Les data centers sont de grands consommateurs d’énergie, sans oublier que la climatisation se fait à l’aide de gaz réfrigérants potentiellement nocifs pour la couche d’ozone. Donc forcément, les enjeux sont énormes. On peut agir à différents niveaux : l’IT essaie de développer des machines moins énergivores, et de notre côté, nous développons des produits réfrigérants moins polluants et des processus de climatisation plus efficaces. En plus, nous conseillons nos clients en matière d’énergie, de développement durable et d'optimisation du cycle de vie de leurs installations.

Comment ton entourage a-t-il réagi à ton choix de carrière ?

Mes parents sont médecins, donc forcément, c’était un drôle de choix à leurs yeux. Mais ils étaient soulagés aussi de me voir reprendre ma vie en main après mes années difficiles. Ils ont suivi mon évolution et aujourd’hui, ils me voient épanoui. Je crois qu’ils sont rassurés !

À quels stéréotypes es-tu confronté parfois ?

Aujourd’hui, je donne des cours dans la section Cours Industriels de L'Institut des Arts et Métiers à Bruxelles, un soir par semaine. Et là, je constate que pour beaucoup de jeunes, les métiers techniques sont encore synonymes de travail pénible, de longues heures, de salaires bas et de manque d’opportunités.

Alors il ne faut pas se mentir : dans le métier d’ouvrier, c’est en partie la réalité. Certains s’en contentent très bien et je respecte ça. Par contre, c’est une erreur de croire qu’il n’y a aucune possibilité d’évolution. Plus tu diversifies et complexifies tes compétences, plus tu deviens irremplaçable. Et là forcément, l’employeur est prêt à payer plus cher pour te garder.

« N’hésite jamais à saisir toutes les opportunités d’apprendre. »

Un dernier conseil de carrière ?

Les langues sont essentielles dans notre pays. Je ne parle pas d’être bilingue, mais de se débrouiller, maîtriser un peu de jargon dans l’autre langue. Si tu ne parles pas du tout le néerlandais, tôt ou tard tu seras bloqué si tu veux évoluer. Et dans l’IT, évidemment, un minimum d’anglais est indispensable.

Plus généralement, il ne faut jamais hésiter à se former, saisir toutes les opportunités d’apprendre.

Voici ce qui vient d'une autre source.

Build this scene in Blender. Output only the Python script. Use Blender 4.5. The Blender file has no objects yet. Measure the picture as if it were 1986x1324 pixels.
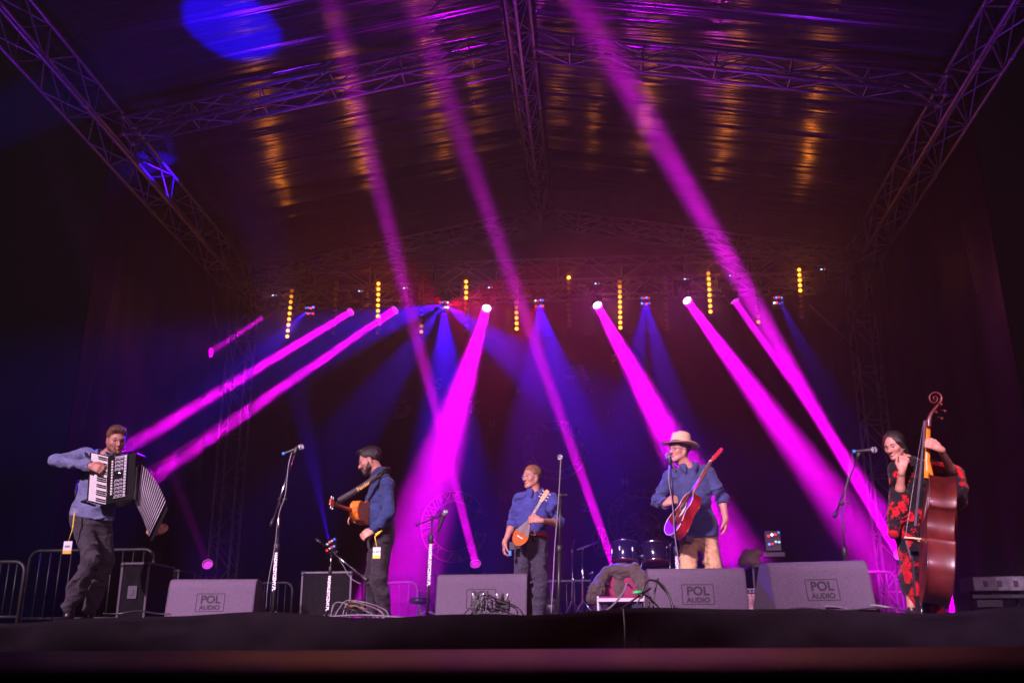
import bpy, bmesh, math, random
import numpy as np
from mathutils import Vector, Matrix
random.seed(7); np.random.seed(7)
sc = bpy.context.scene
R = math.radians

# ---------------------------------------------------------------- camera
F_PX, PITCH, YAW, ROLL, EYE = 1858.5, 0.3068, 0.0819, -0.0051, Vector((0, 0, -0.16))
cf = Vector((-math.sin(YAW)*math.cos(PITCH), math.cos(YAW)*math.cos(PITCH), math.sin(PITCH)))
cr = Vector((math.cos(YAW), math.sin(YAW), 0)); cu = cr.cross(cf)
cr, cu = cr*math.cos(ROLL)+cu*math.sin(ROLL), cu*math.cos(ROLL)-cr*math.sin(ROLL)
cam_d = bpy.data.cameras.new('camera'); cam = bpy.data.objects.new('camera', cam_d)
sc.collection.objects.link(cam)
cam.matrix_world = Matrix(((cr.x, cu.x, -cf.x, EYE.x), (cr.y, cu.y, -cf.y, EYE.y), (cr.z, cu.z, -cf.z, EYE.z), (0, 0, 0, 1)))
cam_d.sensor_width = 36; cam_d.lens = F_PX/1986*36; cam_d.clip_start = 0.05; cam_d.clip_end = 300
cam_d.dof.use_dof = True; cam_d.dof.focus_distance = 10.0; cam_d.dof.aperture_fstop = 2.2
sc.camera = cam

def at(u, v, y):
    """point of the photograph's pixel (u, v) on the vertical plane at stage depth y"""
    d = cf + cr*((u-993)/F_PX) + cu*((662-v)/F_PX)
    return EYE + d*((y-EYE.y)/d.y)

# ---------------------------------------------------------------- world, exposure
w = bpy.data.worlds.new('World'); sc.world = w; w.use_nodes = True
bg = w.node_tree.nodes['Background']; bg.inputs[0].default_value = (0.5, 0.6, 1.0, 1); bg.inputs[1].default_value = 0.002
sc.view_settings.view_transform = 'Standard'; sc.view_settings.look = 'None'
sc.view_settings.exposure = 0; sc.view_settings.gamma = 1
cy = sc.cycles
cy.max_bounces = 5; cy.diffuse_bounces = 2; cy.glossy_bounces = 2; cy.transmission_bounces = 3
cy.volume_bounces = 0; cy.transparent_max_bounces = 12; cy.caustics_reflective = False; cy.caustics_refractive = False
cy.sample_clamp_indirect = 2.0; cy.use_denoising = True; cy.use_light_tree = True

# ---------------------------------------------------------------- helpers
COL = sc.collection
def tag(o, label=None, cat=None, group=None, kind=None):
    if label: o['label'] = label
    if cat: o['category'] = cat
    if group: o['group'] = group
    if kind: o['kind'] = kind
    return o
def empty(name, loc=(0, 0, 0), rz=0, label=None, cat=None, group=None):
    o = bpy.data.objects.new(name, None); COL.objects.link(o); o.location = loc; o.rotation_euler = (0, 0, rz)
    o.empty_display_size = 0.1
    return tag(o, label, cat, group)
def link(name, me, mat=None, parent=None, world=False):
    """world=True: mesh coordinates are world coordinates; the parent must carry only a location / rz"""
    o = bpy.data.objects.new(name, me); COL.objects.link(o)
    if mat:
        for m in (mat if isinstance(mat, (list, tuple)) else [mat]): me.materials.append(m)
    if parent:
        o.parent = parent
        if world:
            p = parent
            M = Matrix.Identity(4)
            while p: M = p.matrix_basis @ M; p = p.parent
            me.transform(M.inverted())
    return o
def copy_tree(o, parent=None):
    c = o.copy(); COL.objects.link(c); c.parent = parent
    for ch in list(o.children): copy_tree(ch, c)
    return c
class MB:
    """collects shapes, builds one mesh"""
    def __init__(s): s.v = []; s.f = []; s.m = []; s.sm = []
    def add(s, vs, fs, mi=0, smooth=False):
        n = len(s.v); s.v += [tuple(v) for v in vs]
        for f in fs: s.f.append([n+i for i in f]); s.m.append(mi); s.sm.append(smooth)
    def box(s, c, size, rot=None, mi=0):
        x, y, z = size[0]/2, size[1]/2, size[2]/2; c = Vector(c)
        vs = [Vector(p) for p in ((-x,-y,-z),(x,-y,-z),(x,y,-z),(-x,y,-z),(-x,-y,z),(x,-y,z),(x,y,z),(-x,y,z))]
        if rot is not None: vs = [rot @ v for v in vs]
        s.add([v+c for v in vs], [(0,3,2,1),(4,5,6,7),(0,1,5,4),(1,2,6,5),(2,3,7,6),(3,0,4,7)], mi)
    def tube(s, pts, r, n=8, mi=0, cap=True, closed=False):
        pts = [Vector(p) for p in pts]; k = len(pts)
        rs = r if isinstance(r, (list, tuple)) else [r]*k
        rings = []; up = None
        for i, p in enumerate(pts):
            a = pts[(i-1) % k] if (i or closed) else p; b = pts[(i+1) % k] if (i < k-1 or closed) else p
            d = (b-a).normalized() if (b-a).length > 1e-9 else Vector((0, 0, 1))
            if up is None: up = d.orthogonal().normalized()
            up = (up - d*up.dot(d)); up = up.normalized() if up.length > 1e-6 else d.orthogonal().normalized()
            sd = d.cross(up)
            rings.append([p + (up*math.cos(2*math.pi*j/n)+sd*math.sin(2*math.pi*j/n))*rs[i] for j in range(n)])
        vs = [v for rg in rings for v in rg]; fs = []
        for i in range(k if closed else k-1):
            i2 = (i+1) % k
            for j in range(n): fs.append((i*n+j, i*n+(j+1) % n, i2*n+(j+1) % n, i2*n+j))
        if cap and not closed: fs += [tuple(range(n-1, -1, -1)), tuple((k-1)*n+j for j in range(n))]
        s.add(vs, fs, mi, True)
    def lathe(s, prof, M=None, n=24, mi=0):
        """prof = [(r, z)...] about local z, placed by matrix M"""
        M = M or Matrix.Identity(4); vs = []; fs = []
        for r, z in prof:
            for j in range(n): vs.append(M @ Vector((r*math.cos(2*math.pi*j/n), r*math.sin(2*math.pi*j/n), z)))
        for i in range(len(prof)-1):
            for j in range(n): fs.append((i*n+j, i*n+(j+1) % n, (i+1)*n+(j+1) % n, (i+1)*n+j))
        fs += [tuple(range(n-1, -1, -1)), tuple((len(prof)-1)*n+j for j in range(n))]
        s.add(vs, fs, mi, True)
    def prism(s, outline, M, th, mi=0):
        """outline [(x, y)] in M's xy plane, thickness th along z, centred"""
        n = len(outline)
        vs = [M @ Vector((x, y, -th/2)) for x, y in outline] + [M @ Vector((x, y, th/2)) for x, y in outline]
        fs = [tuple(range(n-1, -1, -1)), tuple(range(n, 2*n))] + [(i, (i+1) % n, n+(i+1) % n, n+i) for i in range(n)]
        s.add(vs, fs, mi)
    def mesh(s, name):
        me = bpy.data.meshes.new(name); me.from_pydata(s.v, [], s.f)
        me.polygons.foreach_set('material_index', s.m); me.polygons.foreach_set('use_smooth', s.sm); me.update()
        return me
    def build(s, name, mat=None, parent=None, world=False, bevel=0, smooth=None):
        o = link(name, s.mesh(name), mat, parent, world)
        if bevel:
            b = o.modifiers.new('bevel', 'BEVEL'); b.width = bevel; b.segments = 2; b.limit_method = 'ANGLE'; b.angle_limit = R(40)
        return o
def frame_z(d, up=(0, 0, 1)):
    """3x3 whose z axis is d"""
    z = Vector(d).normalized(); u = Vector(up)
    if abs(z.dot(u)) > 0.98: u = Vector((0, 1, 0))
    x = u.cross(z).normalized(); y = z.cross(x)
    return Matrix(((x.x, y.x, z.x), (x.y, y.y, z.y), (x.z, y.z, z.z)))
def place(o, d): return Matrix.Translation(o) @ frame_z(d).to_4x4()

# ---------------------------------------------------------------- materials
def mat(name, col=(.5, .5, .5), rough=.6, metal=0, spec=.5, emit=None, es=1, var=0, vscale=20, bump=0, bscale=60, coat=0, alpha=None, stretch=None, sheen=0):
    m = bpy.data.materials.new(name); m.use_nodes = True; nt = m.node_tree; b = nt.nodes['Principled BSDF']
    b.inputs['Base Color'].default_value = (*col, 1); b.inputs['Roughness'].default_value = rough; b.inputs['Metallic'].default_value = metal
    b.inputs['Specular IOR Level'].default_value = spec; b.inputs['Coat Weight'].default_value = coat
    b.inputs['Sheen Weight'].default_value = sheen
    if emit: b.inputs['Emission Color'].default_value = (*emit, 1); b.inputs['Emission Strength'].default_value = es
    tc = nt.nodes.new('ShaderNodeTexCoord'); src = tc.outputs['Object']
    if stretch:
        mp = nt.nodes.new('ShaderNodeMapping'); mp.inputs['Scale'].default_value = stretch; nt.links.new(src, mp.inputs[0]); src = mp.outputs[0]
    if var:
        n = nt.nodes.new('ShaderNodeTexNoise'); n.inputs['Scale'].default_value = vscale; n.inputs['Detail'].default_value = 5; nt.links.new(src, n.inputs[0])
        r = nt.nodes.new('ShaderNodeValToRGB'); nt.links.new(n.outputs[0], r.inputs[0])
        r.color_ramp.elements[0].position = .3; r.color_ramp.elements[1].position = .7
        r.color_ramp.elements[0].color = (*[c*(1-var) for c in col], 1); r.color_ramp.elements[1].color = (*[min(1, c*(1+var)) for c in col], 1)
        nt.links.new(r.outputs[0], b.inputs['Base Color'])
        rr = nt.nodes.new('ShaderNodeMapRange'); rr.inputs[3].default_value = max(0, rough-.12); rr.inputs[4].default_value = min(1, rough+.12)
        nt.links.new(n.outputs[0], rr.inputs[0]); nt.links.new(rr.outputs[0], b.inputs['Roughness'])
    if bump:
        n2 = nt.nodes.new('ShaderNodeTexNoise'); n2.inputs['Scale'].default_value = bscale; n2.inputs['Detail'].default_value = 4; nt.links.new(src, n2.inputs[0])
        bp = nt.nodes.new('ShaderNodeBump'); bp.inputs['Strength'].default_value = bump; bp.inputs['Distance'].default_value = .01
        nt.links.new(n2.outputs[0], bp.inputs['Height']); nt.links.new(bp.outputs[0], b.inputs['Normal'])
    return m
def glow(name, col, s, through=False):
    """a lamp's own luminous face; through=True is a clear lens that also lets the lamp behind it out"""
    m = bpy.data.materials.new(name); m.use_nodes = True; nt = m.node_tree; nt.nodes.clear()
    o = nt.nodes.new('ShaderNodeOutputMaterial'); e = nt.nodes.new('ShaderNodeEmission')
    e.inputs[0].default_value = (*col, 1); e.inputs[1].default_value = s; last = e.outputs[0]
    if through:
        t = nt.nodes.new('ShaderNodeBsdfTransparent'); a = nt.nodes.new('ShaderNodeAddShader')
        nt.links.new(e.outputs[0], a.inputs[0]); nt.links.new(t.outputs[0], a.inputs[1]); last = a.outputs[0]
    nt.links.new(last, o.inputs[0]); m.cycles.emission_sampling = 'NONE'
    return m
M_truss = mat('aluminium_tube', (.52, .50, .50), .42, .7, var=.15, vscale=8)
M_black = mat('black_metal', (.012, .012, .014), .42, .0, var=.3, vscale=30)
M_blackp = mat('black_plastic', (.015, .015, .017), .5)
M_chrome = mat('chrome', (.7, .7, .72), .15, 1)
M_steel = mat('galvanised_steel', (.045, .045, .05), .5, .6, var=.25, vscale=15)

# ---------------------------------------------------------------- lamps
MAG2 = (1.0, 0, .96)
BLUE, REDC, AMB = (.03, .02, 1.0), (1.0, .01, .03), (1.0, .36, .04)
def beam(src, dst, col, power, rad=.05, spread=3.0, name='beam_lamp', parent=None):
    l = bpy.data.lights.new(name, 'AREA'); l.shape = 'DISK'; l.size = rad*2; l.spread = R(spread); l.energy = power; l.color = col
    o = bpy.data.objects.new(name, l); COL.objects.link(o)
    src, dst = Vector(src), Vector(dst); d = (dst-src).normalized()
    M = Matrix.Translation(src+d*.012) @ frame_z(-d).to_4x4()
    if parent: o.parent = parent; M = parent.matrix_basis.inverted() @ M
    o.matrix_basis = M
    return o
def spot(src, dst, col, power, ang, blend=.3, rad=.05, name='spot_lamp'):
    l = bpy.data.lights.new(name, 'SPOT'); l.energy = power; l.color = col; l.spot_size = R(ang); l.spot_blend = blend; l.shadow_soft_size = rad
    o = bpy.data.objects.new(name, l); COL.objects.link(o)
    src, dst = Vector(src), Vector(dst); o.matrix_basis = Matrix.Translation(src) @ frame_z(src-dst).to_4x4().to_4x4()
    return o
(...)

Nous avons la chance de vivre dans un pays où c’est très facile : les formations et études sont nombreuses, et elles sont subsidiées la plupart du temps.

Quand j’étais plus jeune, je voyais les diplômes comme un bout de papier, et beaucoup de jeunes continuent malheureusement à les considérer de cette manière. En réalité, un diplôme c’est un moyen de s’émanciper, de gagner en indépendance. Tout est vraiment possible, quand on y met du sien.